So, how are you with confrontation? If you are an Enneagram 8, you have probably had more experience at confronting than the rest of the Enneagram numbers. However, the question becomes “do you confront and hold people accountable in a healthy way, or do you leave a carnage of devastated egos as you walk out of the room?” How is your self-awareness? It’s important to know, because roaring like a lion or flashing a set of brass knuckles are more likely to result in serious anxiety than accountability.

What if I told you that confrontation doesn’t necessarily have to lead to conflict, nor does conflict have to lead to negative confrontation? The word “confrontation” has gotten a bad rap because the actual definition of confrontation merely means to communicate face to face. I can hear you saying, “That has not been my understanding of confrontation.” I hear you, and I agree. Most of us have seen confrontation play out with screaming and hurtful words. Confrontation is most likely considered one of the weakest life skills we possess because it is frequently mistaken for the tantrums of an emotional family member or an unskilled manager who have reached the end of their ropes and end up blowing up at those around them.

In preparing for a positive confrontation, it is important to know that a structured, positive approach can decrease conflict and increase accountability. How do we do that? I believe it’s done by connecting the dots between respecting the people we are talking to and figuring out what is needed for the good of everyone involved. In other words, people need to feel that you are for them and not against them.

Also, positive confrontation is most effective when the expectations are stated clearly, and then are followed up by more conversation if needed, for the sake of understanding.

It is possible to set the stage for a successful confrontative conversation by considering the following steps:

In person, in private. It is important, if possible, that you meet with the person in a one-on-one setting. Remember to extend the same courtesy that you would like if the situation were reversed.

Positive non-verbals. Be aware that your facial expression, tone of voice and mannerisms are communicators to the person you are talking to. Making eye contact also shows people that we are focused, engaged and respectful.

Leave your emotional baggage out of it. Staying calm in a confrontational conversation is imperative. It does not benefit anyone to bring up everything the person has ever done that has been disappointing or upsetting to you. That is a sure way to become overly emotional and not reaching your goal of decreasing conflict.
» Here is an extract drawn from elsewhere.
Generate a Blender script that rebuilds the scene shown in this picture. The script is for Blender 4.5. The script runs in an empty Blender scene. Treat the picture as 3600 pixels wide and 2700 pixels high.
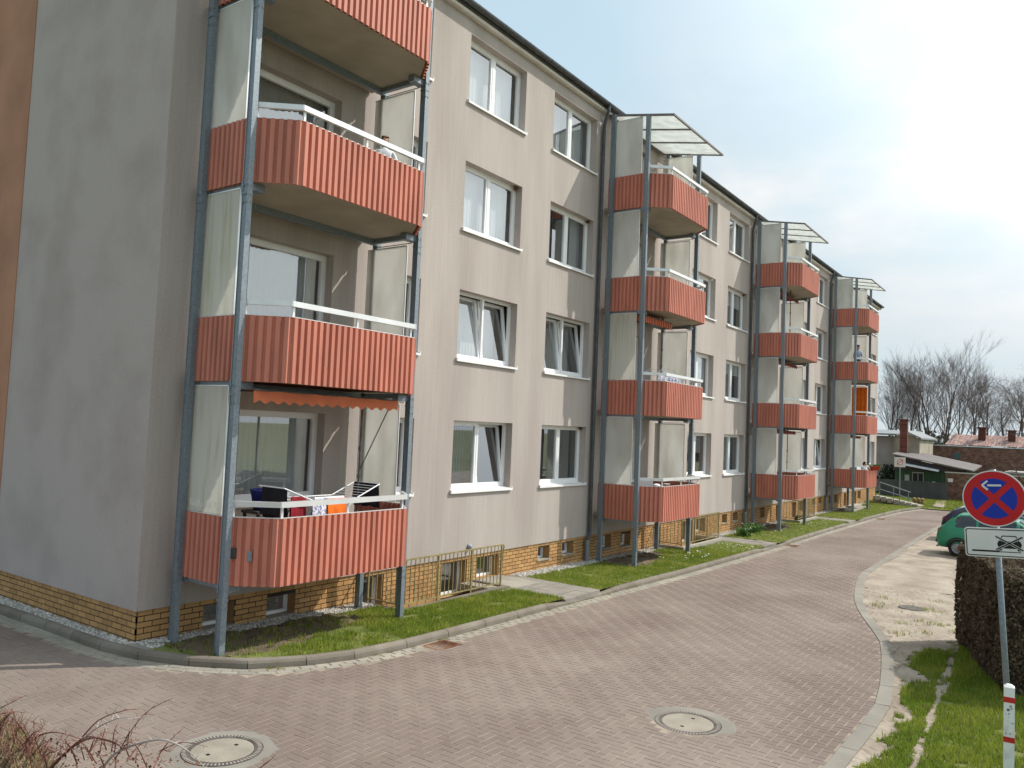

Listen to understand. If we are formulating our response while someone is talking instead of being present, we are not listening to understand. Doing this usually ends up in immediate frustration for them and eventual frustration for you.

Use ‘I’ messages. Own your thoughts, feelings, and actions. To do that, using “I” statements are important. It will help the person understand that this is what you need to happen, which is more effective than over-generalizations.

Focus on desirable behaviors. Focus on explaining how you want the situation to be handled rather than how bad the situation has been handled. Give examples help so the person knows exactly what you are asking for.

Focus on positive consequences and results. People generally want to believe that if they make a positive change because they truly understand the necessity of that change, then something will improve about the situation and things will be better for everyone.

What we do know is that not dealing with issues or dealing with them poorly or letting things go on too long, basically threatens trust and will complicate the situation, causing everyone to suffer. Confronting well, especially respectfully, directly, and specifically about what you need is what differentiates a successful conflict resolution from a negative conflict resolution.

This is an issue of connection. People will respond to a non-threatening atmosphere in a far more positive way than they will a situation that is negative and humanly disrespectful. If this is an ongoing problem, then we may need to set boundaries or make a more permanent decision. Either way, the most important way to confront positively is to say, “You matter, your opinion matters, and having a voice is important. We have an opportunity to get everything out on the table." This can lead to the start of a positive conversation that can be life changing for everyone involved.